▸ **What is expected**
Give an exact transcription of every line, dropping the images.

▸ **Material**
>> Start
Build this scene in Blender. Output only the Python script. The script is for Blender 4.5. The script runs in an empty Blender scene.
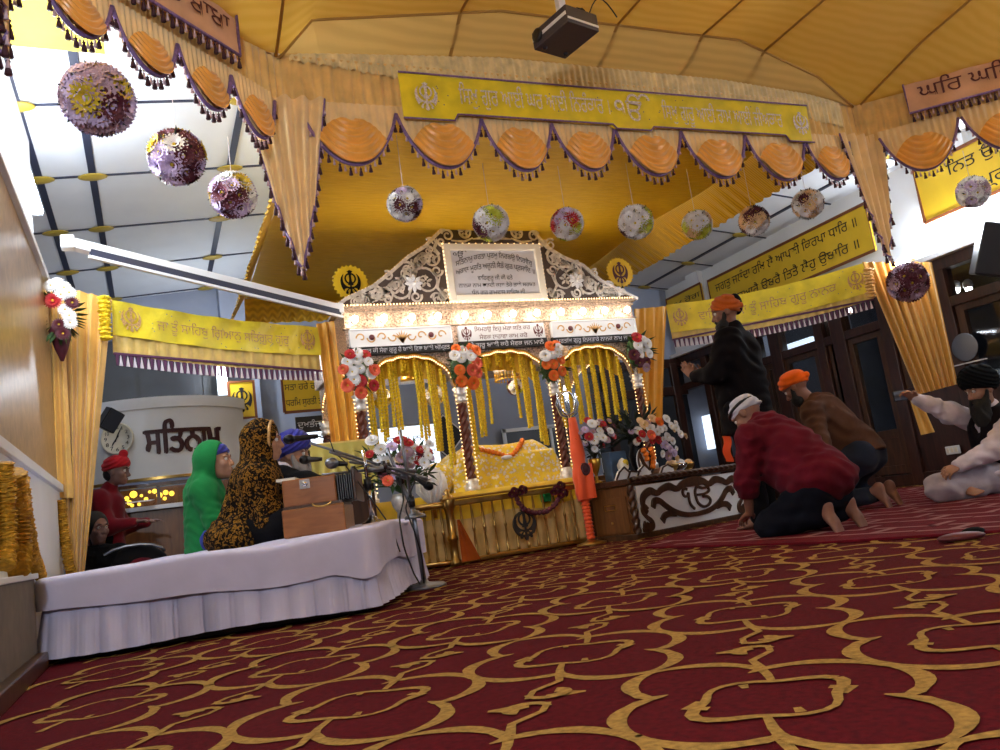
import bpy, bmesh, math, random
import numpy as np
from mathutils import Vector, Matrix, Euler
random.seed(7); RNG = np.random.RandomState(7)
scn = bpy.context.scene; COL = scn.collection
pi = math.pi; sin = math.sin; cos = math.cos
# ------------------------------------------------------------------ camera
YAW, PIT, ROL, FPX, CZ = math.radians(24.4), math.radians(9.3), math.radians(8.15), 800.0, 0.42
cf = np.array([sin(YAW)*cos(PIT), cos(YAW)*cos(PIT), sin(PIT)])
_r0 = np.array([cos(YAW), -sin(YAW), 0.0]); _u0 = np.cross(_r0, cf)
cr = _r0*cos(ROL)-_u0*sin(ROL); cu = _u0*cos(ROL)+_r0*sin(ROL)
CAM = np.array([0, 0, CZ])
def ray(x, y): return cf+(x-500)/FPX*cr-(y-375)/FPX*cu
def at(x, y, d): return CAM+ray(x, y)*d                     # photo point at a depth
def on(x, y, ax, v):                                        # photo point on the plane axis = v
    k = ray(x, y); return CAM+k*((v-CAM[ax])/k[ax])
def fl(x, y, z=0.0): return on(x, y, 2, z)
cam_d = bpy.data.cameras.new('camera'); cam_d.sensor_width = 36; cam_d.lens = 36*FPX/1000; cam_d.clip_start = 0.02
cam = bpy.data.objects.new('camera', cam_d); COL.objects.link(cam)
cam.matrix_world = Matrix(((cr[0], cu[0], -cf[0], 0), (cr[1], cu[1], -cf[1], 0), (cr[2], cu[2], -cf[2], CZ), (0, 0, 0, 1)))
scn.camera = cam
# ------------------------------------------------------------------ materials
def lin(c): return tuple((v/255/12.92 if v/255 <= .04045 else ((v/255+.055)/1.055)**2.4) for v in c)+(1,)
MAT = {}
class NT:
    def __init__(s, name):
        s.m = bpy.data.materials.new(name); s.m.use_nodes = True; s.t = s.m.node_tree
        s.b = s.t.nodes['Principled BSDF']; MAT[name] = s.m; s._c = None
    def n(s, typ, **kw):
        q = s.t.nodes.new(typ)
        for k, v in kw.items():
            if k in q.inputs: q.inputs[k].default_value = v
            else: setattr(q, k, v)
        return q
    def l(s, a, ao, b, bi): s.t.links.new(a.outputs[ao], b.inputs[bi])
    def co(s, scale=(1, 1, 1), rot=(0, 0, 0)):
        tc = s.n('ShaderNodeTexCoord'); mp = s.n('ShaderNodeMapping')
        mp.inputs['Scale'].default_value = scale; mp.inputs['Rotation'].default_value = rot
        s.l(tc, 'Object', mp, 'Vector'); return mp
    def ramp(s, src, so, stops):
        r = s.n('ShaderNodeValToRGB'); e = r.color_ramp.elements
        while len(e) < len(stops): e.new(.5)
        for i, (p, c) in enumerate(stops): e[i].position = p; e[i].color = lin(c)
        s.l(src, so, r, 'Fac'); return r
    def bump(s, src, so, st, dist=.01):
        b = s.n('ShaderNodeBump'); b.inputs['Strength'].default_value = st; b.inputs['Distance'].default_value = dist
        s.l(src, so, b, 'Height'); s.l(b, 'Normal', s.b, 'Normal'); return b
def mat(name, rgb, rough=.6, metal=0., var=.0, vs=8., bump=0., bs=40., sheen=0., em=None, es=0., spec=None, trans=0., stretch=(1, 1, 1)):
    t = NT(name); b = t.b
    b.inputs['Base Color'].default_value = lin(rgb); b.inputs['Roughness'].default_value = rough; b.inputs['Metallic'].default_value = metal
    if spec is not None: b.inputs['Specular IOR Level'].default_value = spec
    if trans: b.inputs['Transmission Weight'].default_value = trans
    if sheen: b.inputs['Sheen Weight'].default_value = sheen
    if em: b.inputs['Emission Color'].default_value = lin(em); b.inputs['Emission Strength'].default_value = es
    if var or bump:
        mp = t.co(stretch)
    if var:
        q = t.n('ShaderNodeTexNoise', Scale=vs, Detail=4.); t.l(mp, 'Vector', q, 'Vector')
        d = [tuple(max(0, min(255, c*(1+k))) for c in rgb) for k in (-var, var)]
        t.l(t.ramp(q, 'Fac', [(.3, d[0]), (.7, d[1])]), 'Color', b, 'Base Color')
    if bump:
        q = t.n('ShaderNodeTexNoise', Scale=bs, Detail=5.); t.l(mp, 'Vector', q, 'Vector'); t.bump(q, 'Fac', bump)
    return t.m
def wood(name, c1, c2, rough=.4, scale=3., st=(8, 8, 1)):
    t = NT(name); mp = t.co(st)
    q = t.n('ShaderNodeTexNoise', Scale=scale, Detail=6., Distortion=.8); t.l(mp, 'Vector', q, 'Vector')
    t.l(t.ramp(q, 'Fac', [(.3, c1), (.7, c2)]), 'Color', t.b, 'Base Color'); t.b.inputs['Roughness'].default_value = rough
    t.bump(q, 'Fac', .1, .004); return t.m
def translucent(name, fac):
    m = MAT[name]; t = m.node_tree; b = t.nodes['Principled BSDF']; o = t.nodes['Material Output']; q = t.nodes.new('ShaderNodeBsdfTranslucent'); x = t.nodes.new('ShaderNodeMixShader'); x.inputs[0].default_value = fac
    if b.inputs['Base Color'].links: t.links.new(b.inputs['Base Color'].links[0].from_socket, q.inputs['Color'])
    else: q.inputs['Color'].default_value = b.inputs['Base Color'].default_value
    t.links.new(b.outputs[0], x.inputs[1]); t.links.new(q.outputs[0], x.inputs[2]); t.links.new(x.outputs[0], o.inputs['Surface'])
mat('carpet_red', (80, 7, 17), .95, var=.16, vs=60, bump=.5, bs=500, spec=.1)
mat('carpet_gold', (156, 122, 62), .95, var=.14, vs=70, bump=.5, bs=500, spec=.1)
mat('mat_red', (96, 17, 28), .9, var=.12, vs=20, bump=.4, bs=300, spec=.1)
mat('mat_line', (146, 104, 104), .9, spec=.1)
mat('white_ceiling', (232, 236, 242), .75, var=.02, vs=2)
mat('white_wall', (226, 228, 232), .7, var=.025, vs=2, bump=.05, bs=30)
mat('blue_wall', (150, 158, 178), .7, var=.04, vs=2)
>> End
▸ **Response to the exercise**
Build this scene in Blender. Output only the Python script. The script is for Blender 4.5. The script runs in an empty Blender scene.
import bpy, bmesh, math, random
import numpy as np
from mathutils import Vector, Matrix, Euler
random.seed(7); RNG = np.random.RandomState(7)
scn = bpy.context.scene; COL = scn.collection
pi = math.pi; sin = math.sin; cos = math.cos
# ------------------------------------------------------------------ camera
YAW, PIT, ROL, FPX, CZ = math.radians(24.4), math.radians(9.3), math.radians(8.15), 800.0, 0.42
cf = np.array([sin(YAW)*cos(PIT), cos(YAW)*cos(PIT), sin(PIT)])
_r0 = np.array([cos(YAW), -sin(YAW), 0.0]); _u0 = np.cross(_r0, cf)
cr = _r0*cos(ROL)-_u0*sin(ROL); cu = _u0*cos(ROL)+_r0*sin(ROL)
CAM = np.array([0, 0, CZ])
def ray(x, y): return cf+(x-500)/FPX*cr-(y-375)/FPX*cu
def at(x, y, d): return CAM+ray(x, y)*d                     # photo point at a depth
def on(x, y, ax, v):                                        # photo point on the plane axis = v
    k = ray(x, y); return CAM+k*((v-CAM[ax])/k[ax])
def fl(x, y, z=0.0): return on(x, y, 2, z)
cam_d = bpy.data.cameras.new('camera'); cam_d.sensor_width = 36; cam_d.lens = 36*FPX/1000; cam_d.clip_start = 0.02
cam = bpy.data.objects.new('camera', cam_d); COL.objects.link(cam)
cam.matrix_world = Matrix(((cr[0], cu[0], -cf[0], 0), (cr[1], cu[1], -cf[1], 0), (cr[2], cu[2], -cf[2], CZ), (0, 0, 0, 1)))
scn.camera = cam
# ------------------------------------------------------------------ materials
def lin(c): return tuple((v/255/12.92 if v/255 <= .04045 else ((v/255+.055)/1.055)**2.4) for v in c)+(1,)
MAT = {}
class NT:
    def __init__(s, name):
        s.m = bpy.data.materials.new(name); s.m.use_nodes = True; s.t = s.m.node_tree
        s.b = s.t.nodes['Principled BSDF']; MAT[name] = s.m; s._c = None
    def n(s, typ, **kw):
        q = s.t.nodes.new(typ)
        for k, v in kw.items():
            if k in q.inputs: q.inputs[k].default_value = v
            else: setattr(q, k, v)
        return q
    def l(s, a, ao, b, bi): s.t.links.new(a.outputs[ao], b.inputs[bi])
    def co(s, scale=(1, 1, 1), rot=(0, 0, 0)):
        tc = s.n('ShaderNodeTexCoord'); mp = s.n('ShaderNodeMapping')
        mp.inputs['Scale'].default_value = scale; mp.inputs['Rotation'].default_value = rot
        s.l(tc, 'Object', mp, 'Vector'); return mp
    def ramp(s, src, so, stops):
        r = s.n('ShaderNodeValToRGB'); e = r.color_ramp.elements
        while len(e) < len(stops): e.new(.5)
        for i, (p, c) in enumerate(stops): e[i].position = p; e[i].color = lin(c)
        s.l(src, so, r, 'Fac'); return r
    def bump(s, src, so, st, dist=.01):
        b = s.n('ShaderNodeBump'); b.inputs['Strength'].default_value = st; b.inputs['Distance'].default_value = dist
        s.l(src, so, b, 'Height'); s.l(b, 'Normal', s.b, 'Normal'); return b
def mat(name, rgb, rough=.6, metal=0., var=.0, vs=8., bump=0., bs=40., sheen=0., em=None, es=0., spec=None, trans=0., stretch=(1, 1, 1)):
    t = NT(name); b = t.b
    b.inputs['Base Color'].default_value = lin(rgb); b.inputs['Roughness'].default_value = rough; b.inputs['Metallic'].default_value = metal
    if spec is not None: b.inputs['Specular IOR Level'].default_value = spec
    if trans: b.inputs['Transmission Weight'].default_value = trans
    if sheen: b.inputs['Sheen Weight'].default_value = sheen
    if em: b.inputs['Emission Color'].default_value = lin(em); b.inputs['Emission Strength'].default_value = es
    if var or bump:
        mp = t.co(stretch)
    if var:
        q = t.n('ShaderNodeTexNoise', Scale=vs, Detail=4.); t.l(mp, 'Vector', q, 'Vector')
        d = [tuple(max(0, min(255, c*(1+k))) for c in rgb) for k in (-var, var)]
        t.l(t.ramp(q, 'Fac', [(.3, d[0]), (.7, d[1])]), 'Color', b, 'Base Color')
    if bump:
        q = t.n('ShaderNodeTexNoise', Scale=bs, Detail=5.); t.l(mp, 'Vector', q, 'Vector'); t.bump(q, 'Fac', bump)
    return t.m
def wood(name, c1, c2, rough=.4, scale=3., st=(8, 8, 1)):
    t = NT(name); mp = t.co(st)
    q = t.n('ShaderNodeTexNoise', Scale=scale, Detail=6., Distortion=.8); t.l(mp, 'Vector', q, 'Vector')
    t.l(t.ramp(q, 'Fac', [(.3, c1), (.7, c2)]), 'Color', t.b, 'Base Color'); t.b.inputs['Roughness'].default_value = rough
    t.bump(q, 'Fac', .1, .004); return t.m
def translucent(name, fac):
    m = MAT[name]; t = m.node_tree; b = t.nodes['Principled BSDF']; o = t.nodes['Material Output']; q = t.nodes.new('ShaderNodeBsdfTranslucent'); x = t.nodes.new('ShaderNodeMixShader'); x.inputs[0].default_value = fac
    if b.inputs['Base Color'].links: t.links.new(b.inputs['Base Color'].links[0].from_socket, q.inputs['Color'])
    else: q.inputs['Color'].default_value = b.inputs['Base Color'].default_value
    t.links.new(b.outputs[0], x.inputs[1]); t.links.new(q.outputs[0], x.inputs[2]); t.links.new(x.outputs[0], o.inputs['Surface'])
mat('carpet_red', (80, 7, 17), .95, var=.16, vs=60, bump=.5, bs=500, spec=.1)
mat('carpet_gold', (156, 122, 62), .95, var=.14, vs=70, bump=.5, bs=500, spec=.1)
mat('mat_red', (96, 17, 28), .9, var=.12, vs=20, bump=.4, bs=300, spec=.1)
mat('mat_line', (146, 104, 104), .9, spec=.1)
mat('white_ceiling', (232, 236, 242), .75, var=.02, vs=2)
mat('white_wall', (226, 228, 232), .7, var=.025, vs=2, bump=.05, bs=30)
mat('blue_wall', (150, 158, 178), .7, var=.04, vs=2)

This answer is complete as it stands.